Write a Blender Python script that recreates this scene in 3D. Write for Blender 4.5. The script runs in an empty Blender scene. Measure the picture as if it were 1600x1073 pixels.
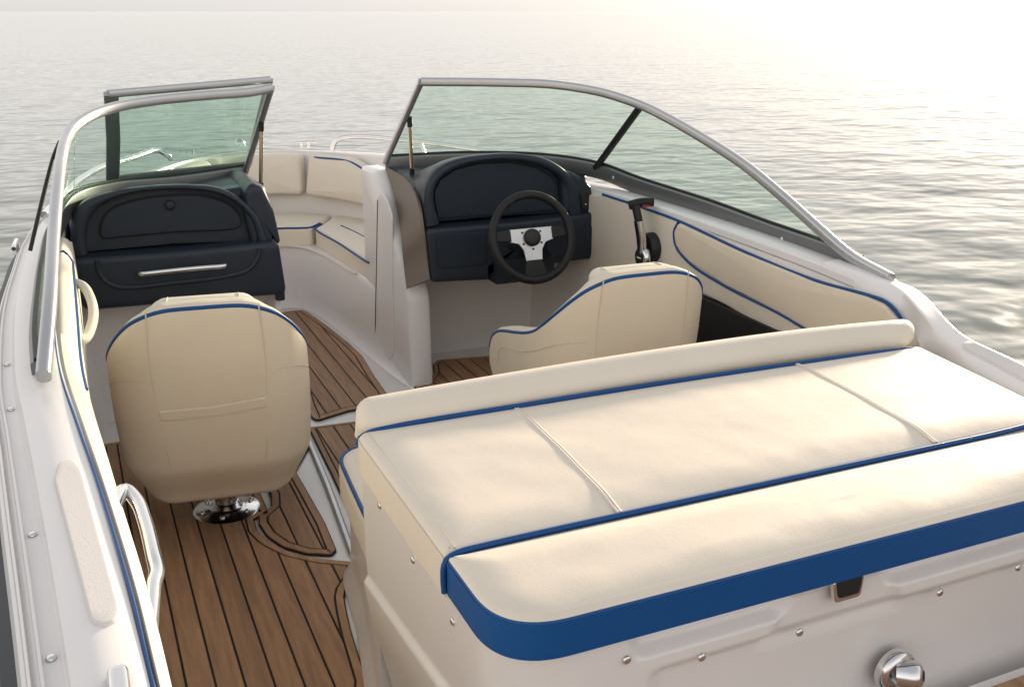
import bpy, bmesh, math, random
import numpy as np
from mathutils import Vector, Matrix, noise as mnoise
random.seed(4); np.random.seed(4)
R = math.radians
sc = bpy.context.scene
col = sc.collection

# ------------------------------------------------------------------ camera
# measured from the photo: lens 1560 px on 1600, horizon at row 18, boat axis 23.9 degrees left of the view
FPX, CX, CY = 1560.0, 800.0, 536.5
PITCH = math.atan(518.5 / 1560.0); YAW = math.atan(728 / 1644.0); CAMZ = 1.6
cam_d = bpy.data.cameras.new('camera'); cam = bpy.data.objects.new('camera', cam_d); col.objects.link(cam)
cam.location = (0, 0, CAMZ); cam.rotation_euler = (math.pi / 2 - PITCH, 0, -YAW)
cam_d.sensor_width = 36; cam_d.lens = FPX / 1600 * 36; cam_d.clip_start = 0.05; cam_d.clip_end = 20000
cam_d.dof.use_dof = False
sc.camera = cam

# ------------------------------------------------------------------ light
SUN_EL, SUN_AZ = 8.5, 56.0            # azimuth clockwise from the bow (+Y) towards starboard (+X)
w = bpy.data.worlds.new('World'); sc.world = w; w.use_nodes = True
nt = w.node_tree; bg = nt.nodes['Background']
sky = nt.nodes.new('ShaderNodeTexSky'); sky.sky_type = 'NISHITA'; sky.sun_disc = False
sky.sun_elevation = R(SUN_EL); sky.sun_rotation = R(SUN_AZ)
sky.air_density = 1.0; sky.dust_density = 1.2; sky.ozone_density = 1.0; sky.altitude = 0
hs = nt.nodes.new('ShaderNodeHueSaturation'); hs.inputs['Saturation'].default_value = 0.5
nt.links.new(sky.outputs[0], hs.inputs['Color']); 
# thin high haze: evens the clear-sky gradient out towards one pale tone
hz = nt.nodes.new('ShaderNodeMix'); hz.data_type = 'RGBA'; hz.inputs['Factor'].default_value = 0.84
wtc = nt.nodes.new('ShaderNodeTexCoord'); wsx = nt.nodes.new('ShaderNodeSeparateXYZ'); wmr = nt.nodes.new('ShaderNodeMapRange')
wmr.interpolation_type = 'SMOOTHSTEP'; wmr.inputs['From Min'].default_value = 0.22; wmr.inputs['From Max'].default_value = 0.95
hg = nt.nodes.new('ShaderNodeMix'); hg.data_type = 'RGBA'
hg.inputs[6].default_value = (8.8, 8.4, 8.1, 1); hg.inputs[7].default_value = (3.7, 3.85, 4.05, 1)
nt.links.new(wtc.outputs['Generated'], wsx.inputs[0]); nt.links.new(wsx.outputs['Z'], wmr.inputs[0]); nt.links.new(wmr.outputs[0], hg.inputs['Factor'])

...

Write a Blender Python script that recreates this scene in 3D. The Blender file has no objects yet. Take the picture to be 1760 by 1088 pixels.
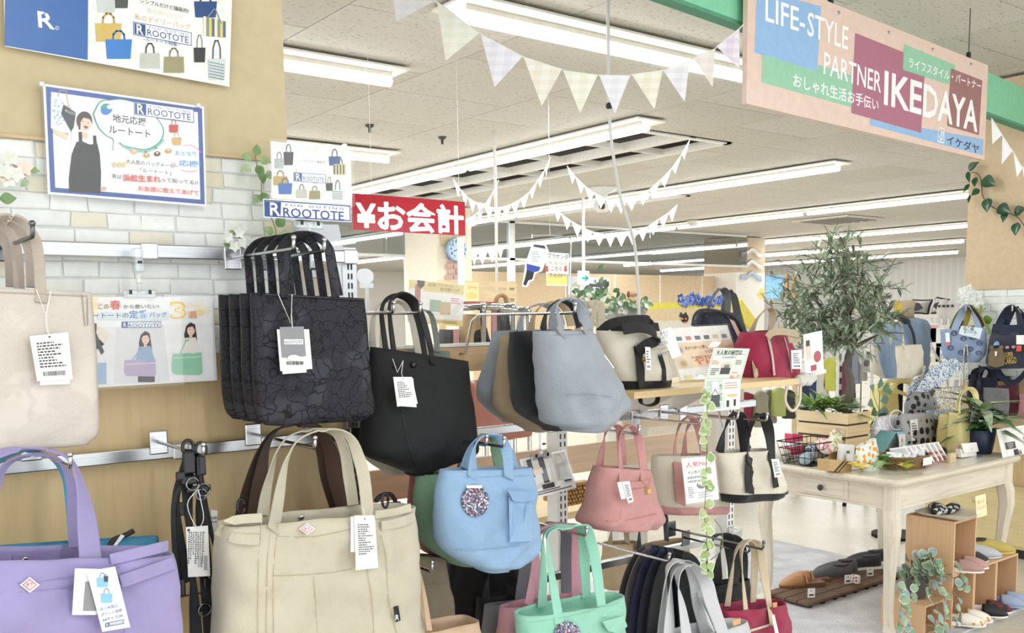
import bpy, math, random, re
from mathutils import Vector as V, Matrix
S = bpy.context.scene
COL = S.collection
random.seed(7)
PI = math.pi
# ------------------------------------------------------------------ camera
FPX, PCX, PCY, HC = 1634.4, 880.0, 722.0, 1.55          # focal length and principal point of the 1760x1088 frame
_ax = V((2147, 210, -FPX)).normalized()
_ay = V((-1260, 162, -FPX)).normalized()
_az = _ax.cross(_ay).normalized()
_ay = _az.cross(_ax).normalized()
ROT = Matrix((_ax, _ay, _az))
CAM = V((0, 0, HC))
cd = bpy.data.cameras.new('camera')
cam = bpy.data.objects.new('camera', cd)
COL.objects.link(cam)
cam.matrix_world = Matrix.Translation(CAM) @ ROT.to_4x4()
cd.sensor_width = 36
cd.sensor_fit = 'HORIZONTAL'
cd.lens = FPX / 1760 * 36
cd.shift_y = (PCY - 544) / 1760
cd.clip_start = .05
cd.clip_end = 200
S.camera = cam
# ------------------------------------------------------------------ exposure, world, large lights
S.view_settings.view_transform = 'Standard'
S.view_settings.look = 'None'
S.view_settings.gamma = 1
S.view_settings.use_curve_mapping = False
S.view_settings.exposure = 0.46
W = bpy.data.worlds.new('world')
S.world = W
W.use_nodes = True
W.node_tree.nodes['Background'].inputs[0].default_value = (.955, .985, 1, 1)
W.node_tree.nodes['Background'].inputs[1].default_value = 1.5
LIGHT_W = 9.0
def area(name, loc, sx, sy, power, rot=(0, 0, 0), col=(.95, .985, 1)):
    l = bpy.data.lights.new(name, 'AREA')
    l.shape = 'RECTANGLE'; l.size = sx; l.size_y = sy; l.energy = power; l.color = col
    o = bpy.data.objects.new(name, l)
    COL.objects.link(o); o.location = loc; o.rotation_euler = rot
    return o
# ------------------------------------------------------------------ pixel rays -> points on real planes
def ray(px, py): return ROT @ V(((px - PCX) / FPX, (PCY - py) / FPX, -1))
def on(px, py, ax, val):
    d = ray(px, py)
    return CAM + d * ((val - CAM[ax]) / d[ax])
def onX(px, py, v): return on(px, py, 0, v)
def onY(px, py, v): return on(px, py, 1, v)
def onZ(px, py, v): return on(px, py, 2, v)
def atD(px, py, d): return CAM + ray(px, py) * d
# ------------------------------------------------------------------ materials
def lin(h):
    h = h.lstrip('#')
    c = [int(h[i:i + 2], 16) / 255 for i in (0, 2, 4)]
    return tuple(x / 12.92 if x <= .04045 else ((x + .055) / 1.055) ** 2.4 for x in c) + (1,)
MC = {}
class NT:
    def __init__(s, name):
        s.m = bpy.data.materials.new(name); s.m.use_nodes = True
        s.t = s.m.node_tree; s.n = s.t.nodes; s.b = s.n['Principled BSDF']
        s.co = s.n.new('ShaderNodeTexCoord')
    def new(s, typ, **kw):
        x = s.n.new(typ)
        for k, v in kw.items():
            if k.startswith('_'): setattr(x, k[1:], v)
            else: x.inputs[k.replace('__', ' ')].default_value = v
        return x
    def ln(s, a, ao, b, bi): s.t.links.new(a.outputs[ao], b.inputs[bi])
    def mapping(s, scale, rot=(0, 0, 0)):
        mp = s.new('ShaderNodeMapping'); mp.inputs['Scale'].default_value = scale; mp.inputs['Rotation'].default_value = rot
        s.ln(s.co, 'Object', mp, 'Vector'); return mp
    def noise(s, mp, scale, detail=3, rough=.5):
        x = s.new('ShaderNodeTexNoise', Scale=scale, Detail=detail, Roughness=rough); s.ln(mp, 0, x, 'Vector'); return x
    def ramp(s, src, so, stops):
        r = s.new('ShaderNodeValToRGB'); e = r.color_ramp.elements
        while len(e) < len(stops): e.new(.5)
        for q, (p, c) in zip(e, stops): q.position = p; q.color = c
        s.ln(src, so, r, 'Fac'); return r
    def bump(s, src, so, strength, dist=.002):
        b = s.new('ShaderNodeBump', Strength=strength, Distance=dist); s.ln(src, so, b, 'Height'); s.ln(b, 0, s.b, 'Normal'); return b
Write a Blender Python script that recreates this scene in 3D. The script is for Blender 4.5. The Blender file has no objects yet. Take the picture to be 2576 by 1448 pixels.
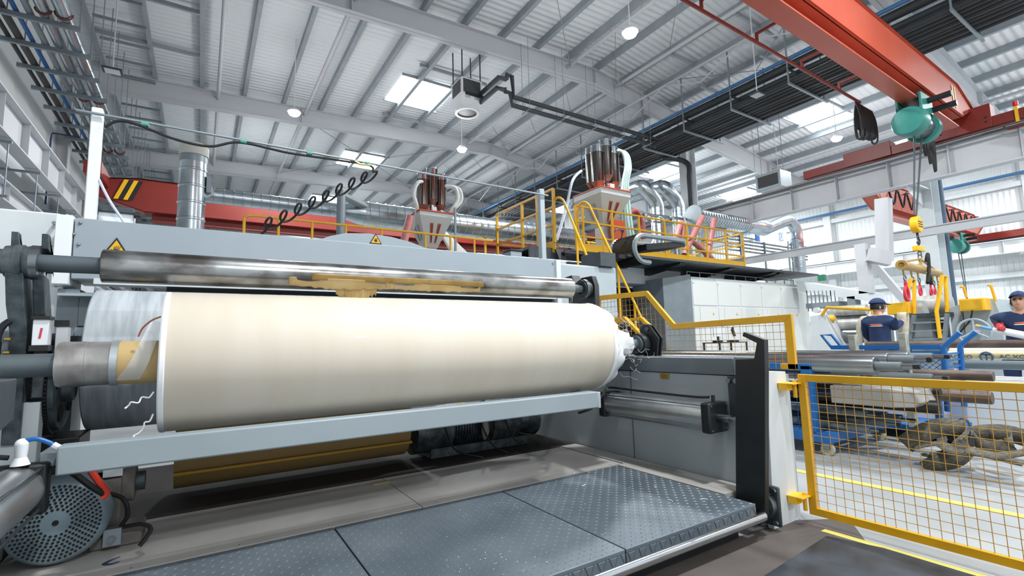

---

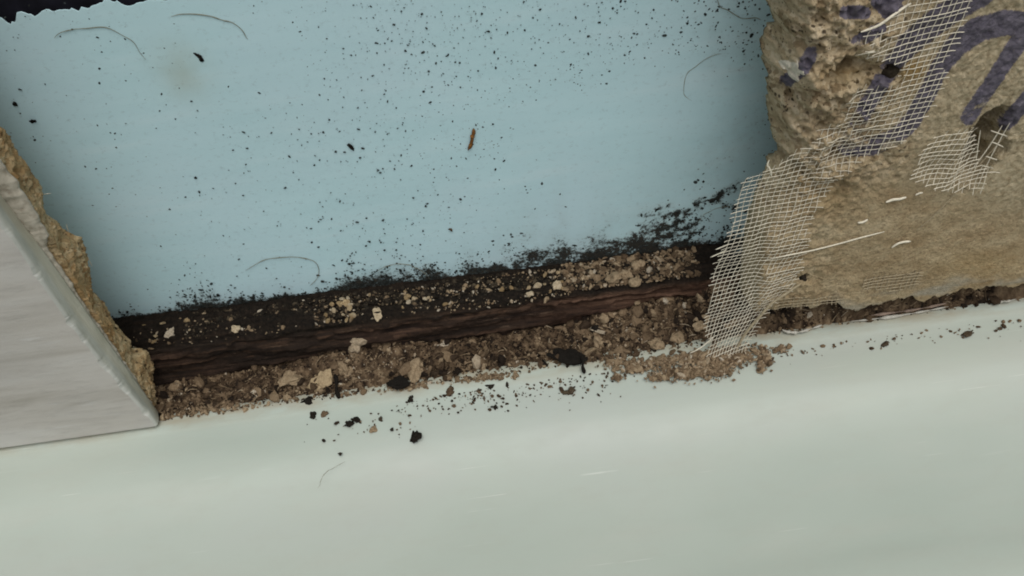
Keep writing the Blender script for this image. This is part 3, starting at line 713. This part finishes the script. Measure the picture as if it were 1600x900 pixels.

Short exercise:
From the entries above, pull out each line that includes "recreates".

Task solution:
Write a Blender Python script that recreates this scene in 3D. Write for Blender 4.5. The script runs in an empty Blender scene. Measure the picture as if it were 1600x1073 pixels.
Write a Blender Python script that recreates this scene in 3D. The Blender file has no objects yet. Take the picture to be 1760 by 1088 pixels.
Write a Blender Python script that recreates this scene in 3D. The script is for Blender 4.5. The Blender file has no objects yet. Take the picture to be 2576 by 1448 pixels.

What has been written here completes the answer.